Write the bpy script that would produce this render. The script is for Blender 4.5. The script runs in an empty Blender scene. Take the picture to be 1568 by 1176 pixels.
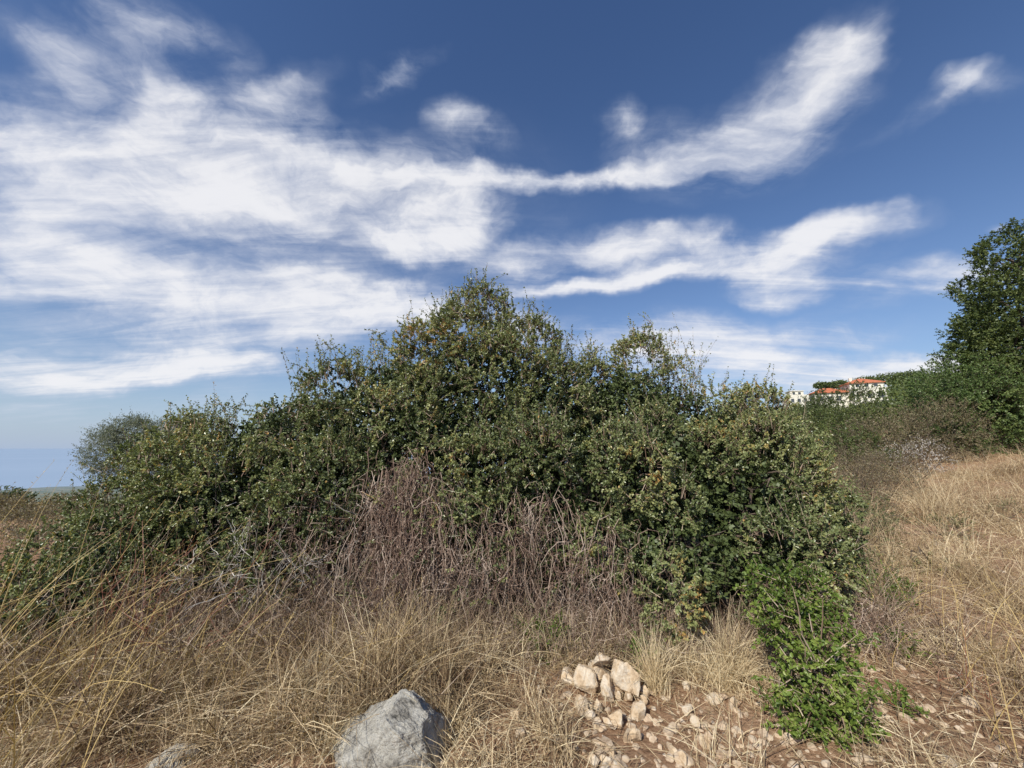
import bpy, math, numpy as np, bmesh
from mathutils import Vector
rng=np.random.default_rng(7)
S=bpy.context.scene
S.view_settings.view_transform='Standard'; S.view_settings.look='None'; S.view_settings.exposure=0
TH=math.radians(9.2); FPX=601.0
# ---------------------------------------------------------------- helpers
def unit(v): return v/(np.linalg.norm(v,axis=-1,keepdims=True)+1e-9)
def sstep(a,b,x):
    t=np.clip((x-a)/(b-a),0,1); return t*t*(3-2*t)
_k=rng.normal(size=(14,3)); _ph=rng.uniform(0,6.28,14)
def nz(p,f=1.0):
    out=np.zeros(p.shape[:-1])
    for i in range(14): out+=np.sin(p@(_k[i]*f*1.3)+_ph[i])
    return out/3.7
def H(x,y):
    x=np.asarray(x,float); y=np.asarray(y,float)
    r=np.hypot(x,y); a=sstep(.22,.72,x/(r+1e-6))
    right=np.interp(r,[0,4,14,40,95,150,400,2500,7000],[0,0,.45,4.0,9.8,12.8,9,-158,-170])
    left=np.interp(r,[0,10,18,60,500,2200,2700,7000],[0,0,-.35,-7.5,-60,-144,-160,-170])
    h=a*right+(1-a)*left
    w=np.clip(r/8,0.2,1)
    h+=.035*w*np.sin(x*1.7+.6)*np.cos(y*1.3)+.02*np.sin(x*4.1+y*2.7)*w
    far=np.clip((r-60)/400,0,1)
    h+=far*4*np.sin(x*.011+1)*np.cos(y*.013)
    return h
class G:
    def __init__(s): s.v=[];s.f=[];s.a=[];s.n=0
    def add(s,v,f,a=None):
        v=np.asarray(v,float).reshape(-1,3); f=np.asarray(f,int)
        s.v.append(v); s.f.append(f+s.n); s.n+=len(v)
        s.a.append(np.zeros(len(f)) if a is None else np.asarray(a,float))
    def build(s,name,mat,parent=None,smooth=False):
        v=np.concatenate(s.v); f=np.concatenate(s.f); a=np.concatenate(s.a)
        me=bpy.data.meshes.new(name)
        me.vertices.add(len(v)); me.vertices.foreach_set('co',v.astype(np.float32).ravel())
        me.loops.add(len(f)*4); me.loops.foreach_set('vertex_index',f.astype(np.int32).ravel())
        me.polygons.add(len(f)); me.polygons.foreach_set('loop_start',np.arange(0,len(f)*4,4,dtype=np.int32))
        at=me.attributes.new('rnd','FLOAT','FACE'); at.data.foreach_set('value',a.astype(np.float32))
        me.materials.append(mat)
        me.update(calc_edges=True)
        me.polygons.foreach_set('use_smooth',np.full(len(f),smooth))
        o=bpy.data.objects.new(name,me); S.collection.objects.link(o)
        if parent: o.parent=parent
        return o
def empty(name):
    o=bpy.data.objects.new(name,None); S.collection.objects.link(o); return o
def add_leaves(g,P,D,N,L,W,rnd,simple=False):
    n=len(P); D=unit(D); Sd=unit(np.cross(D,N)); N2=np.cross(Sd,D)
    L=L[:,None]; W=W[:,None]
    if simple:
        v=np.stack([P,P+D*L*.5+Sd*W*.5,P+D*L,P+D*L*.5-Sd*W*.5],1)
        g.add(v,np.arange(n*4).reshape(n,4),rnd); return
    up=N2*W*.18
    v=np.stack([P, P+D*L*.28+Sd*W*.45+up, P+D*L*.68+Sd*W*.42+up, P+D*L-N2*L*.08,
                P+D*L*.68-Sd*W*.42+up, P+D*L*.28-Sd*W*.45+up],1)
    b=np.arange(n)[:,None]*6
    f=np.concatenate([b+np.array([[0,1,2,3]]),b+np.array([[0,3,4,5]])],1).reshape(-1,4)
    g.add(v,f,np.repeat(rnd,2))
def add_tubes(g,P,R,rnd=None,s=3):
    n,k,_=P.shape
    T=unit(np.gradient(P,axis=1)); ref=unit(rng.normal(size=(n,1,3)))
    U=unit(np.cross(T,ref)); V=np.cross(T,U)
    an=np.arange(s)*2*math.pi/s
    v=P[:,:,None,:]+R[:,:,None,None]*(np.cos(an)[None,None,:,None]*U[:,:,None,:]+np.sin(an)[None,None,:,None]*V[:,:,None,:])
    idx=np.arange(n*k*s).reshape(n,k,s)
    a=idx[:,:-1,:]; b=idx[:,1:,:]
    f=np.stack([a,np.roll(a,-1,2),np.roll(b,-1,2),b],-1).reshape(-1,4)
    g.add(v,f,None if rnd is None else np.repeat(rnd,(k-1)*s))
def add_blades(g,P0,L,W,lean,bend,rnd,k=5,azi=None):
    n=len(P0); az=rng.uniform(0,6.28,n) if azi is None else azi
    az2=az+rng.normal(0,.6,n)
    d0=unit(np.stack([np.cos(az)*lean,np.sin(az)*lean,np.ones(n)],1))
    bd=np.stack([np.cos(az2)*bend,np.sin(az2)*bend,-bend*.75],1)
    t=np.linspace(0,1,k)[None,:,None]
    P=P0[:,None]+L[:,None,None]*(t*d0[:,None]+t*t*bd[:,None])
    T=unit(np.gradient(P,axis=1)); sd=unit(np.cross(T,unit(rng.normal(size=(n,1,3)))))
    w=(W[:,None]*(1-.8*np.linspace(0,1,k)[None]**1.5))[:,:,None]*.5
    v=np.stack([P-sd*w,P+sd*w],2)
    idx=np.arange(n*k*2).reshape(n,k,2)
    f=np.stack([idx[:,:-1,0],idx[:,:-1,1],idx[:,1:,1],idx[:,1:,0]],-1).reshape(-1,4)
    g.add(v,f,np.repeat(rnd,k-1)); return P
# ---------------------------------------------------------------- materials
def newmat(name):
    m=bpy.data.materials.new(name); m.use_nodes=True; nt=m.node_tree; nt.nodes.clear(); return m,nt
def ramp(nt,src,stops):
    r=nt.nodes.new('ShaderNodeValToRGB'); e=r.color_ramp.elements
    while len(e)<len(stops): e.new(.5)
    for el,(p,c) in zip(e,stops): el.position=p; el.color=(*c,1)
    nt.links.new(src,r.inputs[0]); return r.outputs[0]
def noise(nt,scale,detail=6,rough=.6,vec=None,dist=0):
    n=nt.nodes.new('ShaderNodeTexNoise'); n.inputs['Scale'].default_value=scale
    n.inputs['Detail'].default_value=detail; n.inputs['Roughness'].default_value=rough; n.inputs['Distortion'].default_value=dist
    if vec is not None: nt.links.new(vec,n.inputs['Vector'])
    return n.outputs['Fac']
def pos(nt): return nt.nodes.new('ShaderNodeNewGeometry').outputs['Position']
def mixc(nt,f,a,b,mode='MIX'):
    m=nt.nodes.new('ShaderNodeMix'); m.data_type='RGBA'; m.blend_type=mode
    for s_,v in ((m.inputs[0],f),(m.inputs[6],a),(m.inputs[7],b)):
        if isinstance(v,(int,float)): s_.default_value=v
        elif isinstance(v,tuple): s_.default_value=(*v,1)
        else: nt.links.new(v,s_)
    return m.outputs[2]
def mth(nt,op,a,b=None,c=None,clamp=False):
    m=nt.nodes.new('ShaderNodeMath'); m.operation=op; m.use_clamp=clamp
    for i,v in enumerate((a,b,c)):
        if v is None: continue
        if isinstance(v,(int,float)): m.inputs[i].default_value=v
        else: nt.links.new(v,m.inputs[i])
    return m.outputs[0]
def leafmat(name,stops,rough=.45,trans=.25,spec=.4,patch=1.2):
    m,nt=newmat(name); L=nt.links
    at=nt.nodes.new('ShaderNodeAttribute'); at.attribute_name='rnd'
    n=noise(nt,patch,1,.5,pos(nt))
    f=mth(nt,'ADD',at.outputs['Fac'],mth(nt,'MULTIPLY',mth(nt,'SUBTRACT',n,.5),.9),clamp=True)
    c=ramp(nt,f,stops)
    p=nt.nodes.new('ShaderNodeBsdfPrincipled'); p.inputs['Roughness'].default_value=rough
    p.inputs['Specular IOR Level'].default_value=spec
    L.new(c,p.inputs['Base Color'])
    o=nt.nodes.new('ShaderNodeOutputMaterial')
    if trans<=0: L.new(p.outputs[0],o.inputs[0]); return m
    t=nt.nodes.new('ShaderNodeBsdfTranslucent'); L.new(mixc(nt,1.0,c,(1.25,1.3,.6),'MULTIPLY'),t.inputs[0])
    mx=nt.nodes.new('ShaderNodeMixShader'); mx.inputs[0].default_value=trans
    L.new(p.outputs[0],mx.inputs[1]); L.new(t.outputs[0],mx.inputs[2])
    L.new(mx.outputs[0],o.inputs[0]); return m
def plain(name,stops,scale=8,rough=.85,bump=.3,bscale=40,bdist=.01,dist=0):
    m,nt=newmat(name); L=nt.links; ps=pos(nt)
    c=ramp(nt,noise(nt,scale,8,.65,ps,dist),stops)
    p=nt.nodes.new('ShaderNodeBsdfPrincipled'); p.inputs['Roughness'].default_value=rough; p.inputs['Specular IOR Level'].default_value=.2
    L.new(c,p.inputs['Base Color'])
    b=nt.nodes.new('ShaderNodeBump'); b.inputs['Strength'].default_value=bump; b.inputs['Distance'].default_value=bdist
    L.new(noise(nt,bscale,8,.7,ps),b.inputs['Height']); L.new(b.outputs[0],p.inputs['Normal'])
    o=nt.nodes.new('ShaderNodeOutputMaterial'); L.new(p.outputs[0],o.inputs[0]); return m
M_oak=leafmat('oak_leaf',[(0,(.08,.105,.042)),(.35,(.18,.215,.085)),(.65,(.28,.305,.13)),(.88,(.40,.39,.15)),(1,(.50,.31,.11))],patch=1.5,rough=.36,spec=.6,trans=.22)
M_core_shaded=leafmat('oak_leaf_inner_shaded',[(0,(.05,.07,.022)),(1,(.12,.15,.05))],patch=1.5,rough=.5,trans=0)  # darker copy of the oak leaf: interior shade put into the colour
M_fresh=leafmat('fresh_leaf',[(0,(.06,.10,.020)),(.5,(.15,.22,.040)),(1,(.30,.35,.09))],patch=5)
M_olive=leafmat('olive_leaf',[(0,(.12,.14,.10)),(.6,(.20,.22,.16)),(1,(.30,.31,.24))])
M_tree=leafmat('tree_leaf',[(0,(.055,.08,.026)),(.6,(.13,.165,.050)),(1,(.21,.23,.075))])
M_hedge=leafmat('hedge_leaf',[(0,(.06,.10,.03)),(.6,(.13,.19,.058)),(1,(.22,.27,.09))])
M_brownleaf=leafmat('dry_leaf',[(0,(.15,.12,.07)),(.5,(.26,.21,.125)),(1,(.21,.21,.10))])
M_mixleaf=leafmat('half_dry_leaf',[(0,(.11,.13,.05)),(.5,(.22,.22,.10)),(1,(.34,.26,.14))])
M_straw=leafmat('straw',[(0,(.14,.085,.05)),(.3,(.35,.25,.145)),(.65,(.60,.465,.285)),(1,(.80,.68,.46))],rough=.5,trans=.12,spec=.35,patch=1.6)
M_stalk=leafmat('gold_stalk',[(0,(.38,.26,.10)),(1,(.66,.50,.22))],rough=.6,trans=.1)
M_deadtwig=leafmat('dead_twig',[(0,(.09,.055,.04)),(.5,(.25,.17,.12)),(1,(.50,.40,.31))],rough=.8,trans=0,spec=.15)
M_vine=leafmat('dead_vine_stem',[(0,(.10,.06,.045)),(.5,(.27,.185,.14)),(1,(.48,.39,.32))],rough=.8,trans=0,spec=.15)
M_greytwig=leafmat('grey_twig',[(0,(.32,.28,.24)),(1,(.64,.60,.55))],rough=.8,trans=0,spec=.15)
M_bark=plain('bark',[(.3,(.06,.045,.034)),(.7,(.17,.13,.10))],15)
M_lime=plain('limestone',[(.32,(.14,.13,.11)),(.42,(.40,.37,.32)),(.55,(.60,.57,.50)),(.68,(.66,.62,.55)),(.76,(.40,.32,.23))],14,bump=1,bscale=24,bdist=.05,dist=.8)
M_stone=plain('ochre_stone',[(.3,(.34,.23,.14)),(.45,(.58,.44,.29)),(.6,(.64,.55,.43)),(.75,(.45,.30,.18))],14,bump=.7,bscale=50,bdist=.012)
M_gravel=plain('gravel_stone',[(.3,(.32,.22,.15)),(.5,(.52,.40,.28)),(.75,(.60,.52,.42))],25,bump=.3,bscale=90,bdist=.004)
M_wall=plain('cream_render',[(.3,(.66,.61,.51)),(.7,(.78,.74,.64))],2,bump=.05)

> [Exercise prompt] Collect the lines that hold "empty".

> [Right answer]
Write the bpy script that would produce this render. The script is for Blender 4.5. The script runs in an empty Blender scene. Take the picture to be 1568 by 1176 pixels.
def empty(name):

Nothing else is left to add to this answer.